• [EXERCISE TASK] Reproduce the material that follows, please, but only from its first line to the line containing "return unit(rng.normal(size=(n, 3)))", inclusive.

===============

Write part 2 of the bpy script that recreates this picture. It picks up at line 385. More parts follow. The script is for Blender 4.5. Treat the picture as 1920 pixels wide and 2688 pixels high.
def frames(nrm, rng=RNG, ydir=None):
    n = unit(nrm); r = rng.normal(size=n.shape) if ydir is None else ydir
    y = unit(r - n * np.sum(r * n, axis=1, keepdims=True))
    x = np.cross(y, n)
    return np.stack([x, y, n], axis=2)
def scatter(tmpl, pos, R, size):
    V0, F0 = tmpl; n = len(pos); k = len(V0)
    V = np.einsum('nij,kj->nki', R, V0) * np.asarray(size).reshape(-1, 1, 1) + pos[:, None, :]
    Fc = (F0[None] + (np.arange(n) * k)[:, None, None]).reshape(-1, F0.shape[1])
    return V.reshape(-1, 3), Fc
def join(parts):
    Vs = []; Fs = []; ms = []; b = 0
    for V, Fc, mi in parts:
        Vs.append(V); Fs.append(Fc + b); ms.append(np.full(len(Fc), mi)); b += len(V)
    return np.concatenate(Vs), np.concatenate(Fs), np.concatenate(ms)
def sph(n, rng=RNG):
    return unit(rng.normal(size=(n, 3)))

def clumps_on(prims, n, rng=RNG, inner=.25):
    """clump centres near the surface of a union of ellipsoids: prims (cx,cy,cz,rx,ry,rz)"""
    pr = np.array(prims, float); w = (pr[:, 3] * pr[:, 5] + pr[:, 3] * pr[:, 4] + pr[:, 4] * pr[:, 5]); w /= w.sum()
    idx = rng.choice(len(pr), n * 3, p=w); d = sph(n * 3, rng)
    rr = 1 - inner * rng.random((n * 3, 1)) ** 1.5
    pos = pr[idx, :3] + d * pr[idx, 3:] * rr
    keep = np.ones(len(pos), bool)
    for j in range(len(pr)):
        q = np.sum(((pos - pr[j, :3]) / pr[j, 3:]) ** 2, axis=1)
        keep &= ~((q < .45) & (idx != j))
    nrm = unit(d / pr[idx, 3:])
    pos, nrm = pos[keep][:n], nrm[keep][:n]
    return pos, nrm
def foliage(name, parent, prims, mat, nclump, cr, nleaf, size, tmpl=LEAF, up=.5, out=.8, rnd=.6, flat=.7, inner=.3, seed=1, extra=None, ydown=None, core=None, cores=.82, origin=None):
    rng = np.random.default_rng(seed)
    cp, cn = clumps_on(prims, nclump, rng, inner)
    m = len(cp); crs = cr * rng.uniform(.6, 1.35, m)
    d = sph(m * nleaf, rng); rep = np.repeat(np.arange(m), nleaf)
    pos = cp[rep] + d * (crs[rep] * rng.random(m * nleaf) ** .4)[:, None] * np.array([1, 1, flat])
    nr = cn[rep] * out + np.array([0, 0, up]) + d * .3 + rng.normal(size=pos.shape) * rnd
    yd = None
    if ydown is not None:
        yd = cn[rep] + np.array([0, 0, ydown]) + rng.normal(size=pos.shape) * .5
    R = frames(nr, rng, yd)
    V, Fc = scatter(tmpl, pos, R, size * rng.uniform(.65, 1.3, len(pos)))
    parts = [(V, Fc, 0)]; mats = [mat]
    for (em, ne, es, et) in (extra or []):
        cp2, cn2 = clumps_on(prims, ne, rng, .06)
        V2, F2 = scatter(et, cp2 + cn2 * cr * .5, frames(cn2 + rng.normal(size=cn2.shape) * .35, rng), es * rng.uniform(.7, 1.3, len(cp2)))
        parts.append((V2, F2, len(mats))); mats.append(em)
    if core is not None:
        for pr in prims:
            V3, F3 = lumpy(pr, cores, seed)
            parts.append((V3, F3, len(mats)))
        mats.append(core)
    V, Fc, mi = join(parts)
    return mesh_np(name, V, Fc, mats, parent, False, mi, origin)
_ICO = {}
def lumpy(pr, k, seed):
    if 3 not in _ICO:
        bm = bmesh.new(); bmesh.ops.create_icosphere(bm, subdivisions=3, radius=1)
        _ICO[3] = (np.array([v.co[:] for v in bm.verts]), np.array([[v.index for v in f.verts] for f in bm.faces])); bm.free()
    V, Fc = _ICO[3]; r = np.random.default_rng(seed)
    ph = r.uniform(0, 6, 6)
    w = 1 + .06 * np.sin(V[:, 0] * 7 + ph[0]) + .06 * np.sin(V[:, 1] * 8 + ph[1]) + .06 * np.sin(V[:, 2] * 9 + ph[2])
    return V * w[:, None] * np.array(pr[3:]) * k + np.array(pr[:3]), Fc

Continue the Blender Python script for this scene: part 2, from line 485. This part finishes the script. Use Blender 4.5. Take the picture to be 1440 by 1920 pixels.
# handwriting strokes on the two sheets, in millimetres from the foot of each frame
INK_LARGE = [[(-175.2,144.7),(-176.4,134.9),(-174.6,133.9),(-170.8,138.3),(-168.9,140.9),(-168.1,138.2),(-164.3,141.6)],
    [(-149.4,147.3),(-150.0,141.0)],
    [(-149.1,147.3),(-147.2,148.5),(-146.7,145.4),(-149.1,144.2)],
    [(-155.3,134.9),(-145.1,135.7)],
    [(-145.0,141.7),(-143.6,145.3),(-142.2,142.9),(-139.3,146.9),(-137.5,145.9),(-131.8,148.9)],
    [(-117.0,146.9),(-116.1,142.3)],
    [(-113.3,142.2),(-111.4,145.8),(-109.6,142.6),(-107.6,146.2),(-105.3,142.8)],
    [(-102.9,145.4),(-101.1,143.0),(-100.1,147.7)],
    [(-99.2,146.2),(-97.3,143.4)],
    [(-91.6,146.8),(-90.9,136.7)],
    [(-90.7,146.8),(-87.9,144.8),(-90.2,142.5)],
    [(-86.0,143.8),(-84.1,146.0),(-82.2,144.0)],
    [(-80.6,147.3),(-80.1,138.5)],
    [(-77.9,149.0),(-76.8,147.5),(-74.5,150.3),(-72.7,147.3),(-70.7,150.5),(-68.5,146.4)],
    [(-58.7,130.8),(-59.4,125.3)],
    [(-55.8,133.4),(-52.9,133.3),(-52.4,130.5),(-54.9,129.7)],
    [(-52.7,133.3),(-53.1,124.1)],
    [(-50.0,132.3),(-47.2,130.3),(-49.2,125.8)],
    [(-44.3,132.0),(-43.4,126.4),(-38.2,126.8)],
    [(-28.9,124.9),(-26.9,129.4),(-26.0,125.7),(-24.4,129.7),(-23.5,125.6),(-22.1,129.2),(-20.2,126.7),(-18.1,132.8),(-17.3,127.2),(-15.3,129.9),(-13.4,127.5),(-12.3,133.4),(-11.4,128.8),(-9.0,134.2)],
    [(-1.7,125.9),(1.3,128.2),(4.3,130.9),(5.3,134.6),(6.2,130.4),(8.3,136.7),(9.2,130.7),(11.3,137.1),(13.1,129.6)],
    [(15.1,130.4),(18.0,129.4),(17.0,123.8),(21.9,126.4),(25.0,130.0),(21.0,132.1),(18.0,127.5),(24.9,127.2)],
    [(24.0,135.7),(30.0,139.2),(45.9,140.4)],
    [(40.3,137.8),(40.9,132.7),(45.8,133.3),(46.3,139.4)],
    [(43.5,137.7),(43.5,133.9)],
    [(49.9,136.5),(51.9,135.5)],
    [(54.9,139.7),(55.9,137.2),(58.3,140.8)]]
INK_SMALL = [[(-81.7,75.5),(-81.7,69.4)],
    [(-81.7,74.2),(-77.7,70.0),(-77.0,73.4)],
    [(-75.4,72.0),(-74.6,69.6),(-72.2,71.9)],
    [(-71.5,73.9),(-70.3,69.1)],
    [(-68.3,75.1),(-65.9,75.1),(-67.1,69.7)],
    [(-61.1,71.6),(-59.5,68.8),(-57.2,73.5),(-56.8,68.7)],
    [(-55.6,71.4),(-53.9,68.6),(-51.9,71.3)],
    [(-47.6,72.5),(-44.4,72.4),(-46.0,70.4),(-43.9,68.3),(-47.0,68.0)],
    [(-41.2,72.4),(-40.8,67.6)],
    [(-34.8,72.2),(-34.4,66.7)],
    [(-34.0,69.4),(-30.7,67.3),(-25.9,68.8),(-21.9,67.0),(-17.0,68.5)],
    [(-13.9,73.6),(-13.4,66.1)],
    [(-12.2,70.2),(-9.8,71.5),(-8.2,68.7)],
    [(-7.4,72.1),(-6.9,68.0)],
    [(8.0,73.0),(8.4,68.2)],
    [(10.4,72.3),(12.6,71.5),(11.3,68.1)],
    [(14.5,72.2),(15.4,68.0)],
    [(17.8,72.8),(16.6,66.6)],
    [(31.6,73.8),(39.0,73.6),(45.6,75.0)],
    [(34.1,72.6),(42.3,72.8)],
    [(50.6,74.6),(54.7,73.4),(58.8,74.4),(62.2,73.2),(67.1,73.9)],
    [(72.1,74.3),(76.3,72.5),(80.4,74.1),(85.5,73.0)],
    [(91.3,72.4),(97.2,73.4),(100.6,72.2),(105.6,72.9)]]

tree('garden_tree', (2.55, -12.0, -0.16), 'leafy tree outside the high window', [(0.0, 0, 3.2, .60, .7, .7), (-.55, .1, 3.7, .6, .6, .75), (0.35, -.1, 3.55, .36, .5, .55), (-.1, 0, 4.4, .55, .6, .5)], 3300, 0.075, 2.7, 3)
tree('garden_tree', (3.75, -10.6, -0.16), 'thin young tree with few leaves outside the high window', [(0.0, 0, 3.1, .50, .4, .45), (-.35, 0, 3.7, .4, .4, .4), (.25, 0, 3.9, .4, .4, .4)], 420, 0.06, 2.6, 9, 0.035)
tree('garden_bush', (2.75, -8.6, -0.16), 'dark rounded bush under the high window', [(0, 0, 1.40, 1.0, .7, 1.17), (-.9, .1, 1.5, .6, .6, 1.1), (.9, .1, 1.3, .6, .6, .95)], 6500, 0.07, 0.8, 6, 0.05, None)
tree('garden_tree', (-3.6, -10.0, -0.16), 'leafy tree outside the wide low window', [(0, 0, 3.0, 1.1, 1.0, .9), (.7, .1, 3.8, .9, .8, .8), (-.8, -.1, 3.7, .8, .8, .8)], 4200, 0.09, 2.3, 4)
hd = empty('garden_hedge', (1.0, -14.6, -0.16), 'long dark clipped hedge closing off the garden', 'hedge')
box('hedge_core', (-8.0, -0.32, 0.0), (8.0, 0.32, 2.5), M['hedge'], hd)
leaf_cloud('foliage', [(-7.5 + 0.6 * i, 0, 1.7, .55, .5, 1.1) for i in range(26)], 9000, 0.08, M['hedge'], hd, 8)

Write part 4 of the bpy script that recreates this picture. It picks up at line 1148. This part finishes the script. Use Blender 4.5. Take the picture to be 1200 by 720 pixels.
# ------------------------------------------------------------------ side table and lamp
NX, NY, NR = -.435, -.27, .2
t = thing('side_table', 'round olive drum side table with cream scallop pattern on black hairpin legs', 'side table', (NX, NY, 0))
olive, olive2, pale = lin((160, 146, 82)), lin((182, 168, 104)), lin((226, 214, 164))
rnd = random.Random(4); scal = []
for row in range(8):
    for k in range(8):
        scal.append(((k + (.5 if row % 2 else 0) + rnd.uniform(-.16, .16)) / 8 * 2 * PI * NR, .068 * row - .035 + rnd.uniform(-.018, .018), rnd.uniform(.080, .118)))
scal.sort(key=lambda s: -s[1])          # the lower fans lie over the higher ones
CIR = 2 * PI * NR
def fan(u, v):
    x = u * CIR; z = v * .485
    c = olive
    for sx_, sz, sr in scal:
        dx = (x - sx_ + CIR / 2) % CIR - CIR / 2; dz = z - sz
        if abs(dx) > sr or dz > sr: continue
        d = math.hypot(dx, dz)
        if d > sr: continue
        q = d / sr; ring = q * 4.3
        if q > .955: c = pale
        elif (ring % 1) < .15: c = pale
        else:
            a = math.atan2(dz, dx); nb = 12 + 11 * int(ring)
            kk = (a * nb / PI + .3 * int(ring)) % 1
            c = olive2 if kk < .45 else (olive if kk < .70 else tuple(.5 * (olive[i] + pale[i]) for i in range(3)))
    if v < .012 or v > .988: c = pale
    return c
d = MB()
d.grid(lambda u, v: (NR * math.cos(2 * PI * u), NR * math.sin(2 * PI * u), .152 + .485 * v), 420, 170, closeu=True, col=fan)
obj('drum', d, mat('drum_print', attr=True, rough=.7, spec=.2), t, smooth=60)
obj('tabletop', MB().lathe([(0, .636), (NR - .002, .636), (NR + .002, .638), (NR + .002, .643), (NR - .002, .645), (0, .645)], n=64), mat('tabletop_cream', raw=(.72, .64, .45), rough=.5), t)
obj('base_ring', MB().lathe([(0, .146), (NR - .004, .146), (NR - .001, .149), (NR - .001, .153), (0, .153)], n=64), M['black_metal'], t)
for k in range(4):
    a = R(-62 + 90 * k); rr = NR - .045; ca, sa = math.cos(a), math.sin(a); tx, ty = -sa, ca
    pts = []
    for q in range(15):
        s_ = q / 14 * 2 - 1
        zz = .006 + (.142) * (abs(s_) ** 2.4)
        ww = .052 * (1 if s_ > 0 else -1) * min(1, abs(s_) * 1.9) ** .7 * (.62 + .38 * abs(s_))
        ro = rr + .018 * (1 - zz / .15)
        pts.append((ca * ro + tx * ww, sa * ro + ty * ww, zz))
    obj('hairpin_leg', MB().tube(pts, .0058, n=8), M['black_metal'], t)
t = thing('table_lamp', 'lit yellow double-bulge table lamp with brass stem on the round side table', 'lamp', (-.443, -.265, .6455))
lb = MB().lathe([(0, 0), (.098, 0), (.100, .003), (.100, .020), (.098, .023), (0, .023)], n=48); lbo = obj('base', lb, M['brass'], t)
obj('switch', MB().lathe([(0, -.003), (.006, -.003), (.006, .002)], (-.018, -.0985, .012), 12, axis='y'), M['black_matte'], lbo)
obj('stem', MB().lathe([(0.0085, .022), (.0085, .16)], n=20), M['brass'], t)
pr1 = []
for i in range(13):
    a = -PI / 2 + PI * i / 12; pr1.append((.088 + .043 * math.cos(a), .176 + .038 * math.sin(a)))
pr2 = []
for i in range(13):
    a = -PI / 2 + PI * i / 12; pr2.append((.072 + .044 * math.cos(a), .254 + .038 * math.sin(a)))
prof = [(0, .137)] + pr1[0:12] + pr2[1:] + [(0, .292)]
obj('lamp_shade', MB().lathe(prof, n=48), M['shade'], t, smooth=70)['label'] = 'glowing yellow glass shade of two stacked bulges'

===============

• [RESPONSE BELOW]
Write part 2 of the bpy script that recreates this picture. It picks up at line 385. More parts follow. The script is for Blender 4.5. Treat the picture as 1920 pixels wide and 2688 pixels high.
def frames(nrm, rng=RNG, ydir=None):
    n = unit(nrm); r = rng.normal(size=n.shape) if ydir is None else ydir
    y = unit(r - n * np.sum(r * n, axis=1, keepdims=True))
    x = np.cross(y, n)
    return np.stack([x, y, n], axis=2)
def scatter(tmpl, pos, R, size):
    V0, F0 = tmpl; n = len(pos); k = len(V0)
    V = np.einsum('nij,kj->nki', R, V0) * np.asarray(size).reshape(-1, 1, 1) + pos[:, None, :]
    Fc = (F0[None] + (np.arange(n) * k)[:, None, None]).reshape(-1, F0.shape[1])
    return V.reshape(-1, 3), Fc
def join(parts):
    Vs = []; Fs = []; ms = []; b = 0
    for V, Fc, mi in parts:
        Vs.append(V); Fs.append(Fc + b); ms.append(np.full(len(Fc), mi)); b += len(V)
    return np.concatenate(Vs), np.concatenate(Fs), np.concatenate(ms)
def sph(n, rng=RNG):
    return unit(rng.normal(size=(n, 3)))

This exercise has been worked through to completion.